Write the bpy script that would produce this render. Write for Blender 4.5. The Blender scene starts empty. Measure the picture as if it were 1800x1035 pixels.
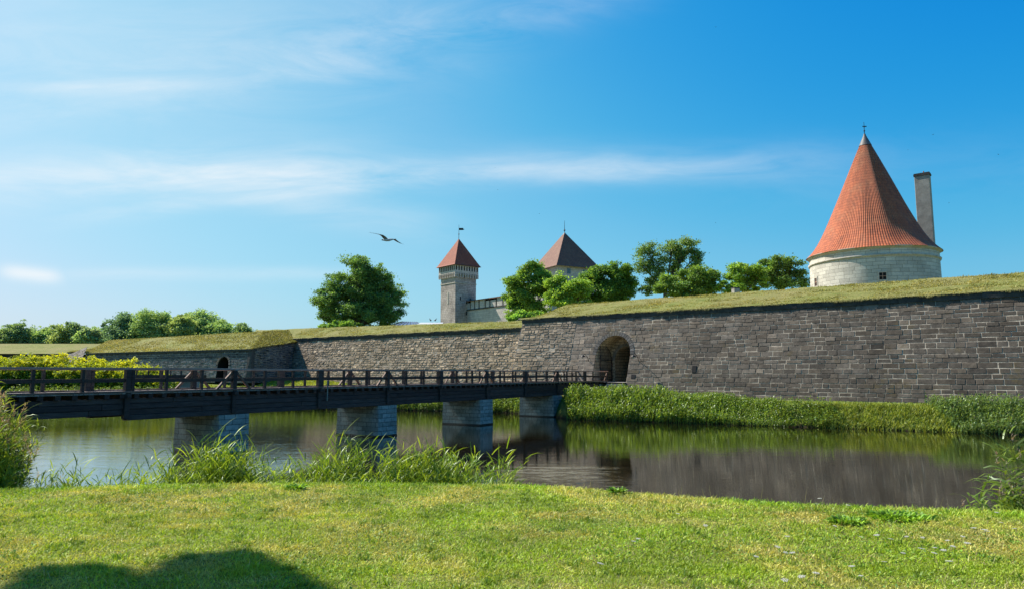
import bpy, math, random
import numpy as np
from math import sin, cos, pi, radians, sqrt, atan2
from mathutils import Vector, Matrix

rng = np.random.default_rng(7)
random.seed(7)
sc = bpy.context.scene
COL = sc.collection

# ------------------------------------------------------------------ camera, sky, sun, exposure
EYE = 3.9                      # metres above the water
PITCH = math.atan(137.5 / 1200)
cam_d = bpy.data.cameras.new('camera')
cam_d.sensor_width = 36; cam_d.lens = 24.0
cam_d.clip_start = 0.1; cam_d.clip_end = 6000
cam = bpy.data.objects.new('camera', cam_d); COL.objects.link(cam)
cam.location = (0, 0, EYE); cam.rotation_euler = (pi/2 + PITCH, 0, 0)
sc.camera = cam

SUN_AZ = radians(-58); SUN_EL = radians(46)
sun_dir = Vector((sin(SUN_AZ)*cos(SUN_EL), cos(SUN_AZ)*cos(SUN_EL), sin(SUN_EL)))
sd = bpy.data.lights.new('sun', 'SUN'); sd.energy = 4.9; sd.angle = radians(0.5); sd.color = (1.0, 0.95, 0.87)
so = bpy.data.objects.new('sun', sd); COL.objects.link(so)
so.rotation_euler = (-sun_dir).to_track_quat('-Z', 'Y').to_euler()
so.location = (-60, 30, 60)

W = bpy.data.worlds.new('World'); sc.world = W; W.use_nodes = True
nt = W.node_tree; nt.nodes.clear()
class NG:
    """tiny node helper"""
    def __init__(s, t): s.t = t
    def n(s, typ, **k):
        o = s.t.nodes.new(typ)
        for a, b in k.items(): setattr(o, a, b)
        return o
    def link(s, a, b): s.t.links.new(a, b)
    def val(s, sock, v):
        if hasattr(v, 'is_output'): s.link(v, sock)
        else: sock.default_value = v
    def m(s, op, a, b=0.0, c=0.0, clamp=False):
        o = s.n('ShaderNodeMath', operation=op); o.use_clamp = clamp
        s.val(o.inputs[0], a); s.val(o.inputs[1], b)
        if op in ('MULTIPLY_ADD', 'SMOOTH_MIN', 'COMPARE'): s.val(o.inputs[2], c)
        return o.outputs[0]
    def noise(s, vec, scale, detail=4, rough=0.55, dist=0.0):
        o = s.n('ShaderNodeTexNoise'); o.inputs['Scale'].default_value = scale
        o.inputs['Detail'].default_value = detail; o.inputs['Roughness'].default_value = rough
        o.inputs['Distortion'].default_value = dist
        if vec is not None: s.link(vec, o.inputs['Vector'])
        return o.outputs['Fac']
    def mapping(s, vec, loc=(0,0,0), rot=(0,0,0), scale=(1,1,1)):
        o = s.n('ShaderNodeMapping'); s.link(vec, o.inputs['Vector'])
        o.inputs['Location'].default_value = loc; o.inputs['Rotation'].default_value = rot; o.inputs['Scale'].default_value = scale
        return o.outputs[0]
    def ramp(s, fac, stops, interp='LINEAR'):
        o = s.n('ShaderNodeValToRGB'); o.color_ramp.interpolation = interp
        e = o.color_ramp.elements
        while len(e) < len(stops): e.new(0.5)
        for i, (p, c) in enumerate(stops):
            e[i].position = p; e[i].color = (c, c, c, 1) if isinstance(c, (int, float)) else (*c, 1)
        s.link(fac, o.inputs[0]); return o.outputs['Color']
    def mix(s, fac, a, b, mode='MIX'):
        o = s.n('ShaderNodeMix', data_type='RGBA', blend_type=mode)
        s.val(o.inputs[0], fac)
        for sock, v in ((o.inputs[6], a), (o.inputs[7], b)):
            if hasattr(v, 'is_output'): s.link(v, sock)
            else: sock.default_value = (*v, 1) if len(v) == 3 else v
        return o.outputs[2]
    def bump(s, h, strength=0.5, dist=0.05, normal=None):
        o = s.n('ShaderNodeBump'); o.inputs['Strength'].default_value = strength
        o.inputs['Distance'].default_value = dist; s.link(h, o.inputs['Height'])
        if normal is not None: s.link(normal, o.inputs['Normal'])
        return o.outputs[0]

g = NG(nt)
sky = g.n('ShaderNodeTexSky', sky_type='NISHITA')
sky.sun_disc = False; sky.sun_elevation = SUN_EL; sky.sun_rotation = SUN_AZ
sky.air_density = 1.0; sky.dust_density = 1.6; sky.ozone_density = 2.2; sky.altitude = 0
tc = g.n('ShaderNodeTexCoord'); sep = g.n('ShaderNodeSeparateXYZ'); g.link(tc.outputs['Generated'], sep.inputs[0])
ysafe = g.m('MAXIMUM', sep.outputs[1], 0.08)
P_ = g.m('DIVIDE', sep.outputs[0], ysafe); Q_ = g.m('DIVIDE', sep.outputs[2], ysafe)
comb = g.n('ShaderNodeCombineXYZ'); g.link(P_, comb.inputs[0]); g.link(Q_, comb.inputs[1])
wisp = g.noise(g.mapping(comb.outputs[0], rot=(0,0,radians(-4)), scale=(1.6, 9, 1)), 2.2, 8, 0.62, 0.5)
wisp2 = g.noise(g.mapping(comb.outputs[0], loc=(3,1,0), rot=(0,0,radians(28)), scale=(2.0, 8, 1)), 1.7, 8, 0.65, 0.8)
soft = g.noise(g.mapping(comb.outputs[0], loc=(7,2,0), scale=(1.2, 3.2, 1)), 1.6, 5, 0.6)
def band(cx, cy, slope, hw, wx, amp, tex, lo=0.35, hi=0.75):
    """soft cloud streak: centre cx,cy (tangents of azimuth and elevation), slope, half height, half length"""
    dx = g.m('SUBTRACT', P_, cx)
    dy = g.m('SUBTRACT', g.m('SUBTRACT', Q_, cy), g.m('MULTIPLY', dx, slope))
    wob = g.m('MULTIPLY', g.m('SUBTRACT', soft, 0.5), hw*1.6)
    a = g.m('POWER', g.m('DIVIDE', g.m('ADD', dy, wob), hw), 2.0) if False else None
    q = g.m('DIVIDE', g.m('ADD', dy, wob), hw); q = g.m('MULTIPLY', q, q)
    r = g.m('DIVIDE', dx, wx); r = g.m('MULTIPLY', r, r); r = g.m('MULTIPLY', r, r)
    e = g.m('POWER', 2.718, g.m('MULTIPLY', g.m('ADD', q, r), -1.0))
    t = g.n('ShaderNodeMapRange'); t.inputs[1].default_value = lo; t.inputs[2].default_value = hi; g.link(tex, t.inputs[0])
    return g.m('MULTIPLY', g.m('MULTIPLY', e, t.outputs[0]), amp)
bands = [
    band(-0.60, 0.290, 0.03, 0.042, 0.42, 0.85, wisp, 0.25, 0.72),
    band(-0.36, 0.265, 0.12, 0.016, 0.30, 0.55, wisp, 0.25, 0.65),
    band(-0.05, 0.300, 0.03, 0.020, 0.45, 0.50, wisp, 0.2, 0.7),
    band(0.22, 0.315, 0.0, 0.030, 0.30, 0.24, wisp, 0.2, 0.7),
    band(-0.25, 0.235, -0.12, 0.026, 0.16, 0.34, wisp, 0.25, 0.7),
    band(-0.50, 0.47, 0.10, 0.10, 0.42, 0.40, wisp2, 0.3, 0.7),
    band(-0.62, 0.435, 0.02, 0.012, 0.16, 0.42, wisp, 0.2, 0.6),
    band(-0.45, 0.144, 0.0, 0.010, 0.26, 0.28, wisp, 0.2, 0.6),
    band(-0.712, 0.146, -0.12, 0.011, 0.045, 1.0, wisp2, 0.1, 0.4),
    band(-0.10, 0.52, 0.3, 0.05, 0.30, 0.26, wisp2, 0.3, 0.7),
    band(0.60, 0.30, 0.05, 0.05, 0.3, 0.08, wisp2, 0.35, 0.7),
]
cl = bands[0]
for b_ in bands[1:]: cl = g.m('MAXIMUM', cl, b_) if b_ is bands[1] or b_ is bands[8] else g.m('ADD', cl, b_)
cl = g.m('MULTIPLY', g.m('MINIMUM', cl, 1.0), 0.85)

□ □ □

### [THE TASK]
Up to and including the line containing "sc.camera = cam", repeat every line from the start of the data, but none of the pictures.

### [REPLY TO THE EXERCISE]
Write the bpy script that would produce this render. Write for Blender 4.5. The Blender scene starts empty. Measure the picture as if it were 1800x1035 pixels.
import bpy, math, random
import numpy as np
from math import sin, cos, pi, radians, sqrt, atan2
from mathutils import Vector, Matrix

rng = np.random.default_rng(7)
random.seed(7)
sc = bpy.context.scene
COL = sc.collection

# ------------------------------------------------------------------ camera, sky, sun, exposure
EYE = 3.9                      # metres above the water
PITCH = math.atan(137.5 / 1200)
cam_d = bpy.data.cameras.new('camera')
cam_d.sensor_width = 36; cam_d.lens = 24.0
cam_d.clip_start = 0.1; cam_d.clip_end = 6000
cam = bpy.data.objects.new('camera', cam_d); COL.objects.link(cam)
cam.location = (0, 0, EYE); cam.rotation_euler = (pi/2 + PITCH, 0, 0)
sc.camera = cam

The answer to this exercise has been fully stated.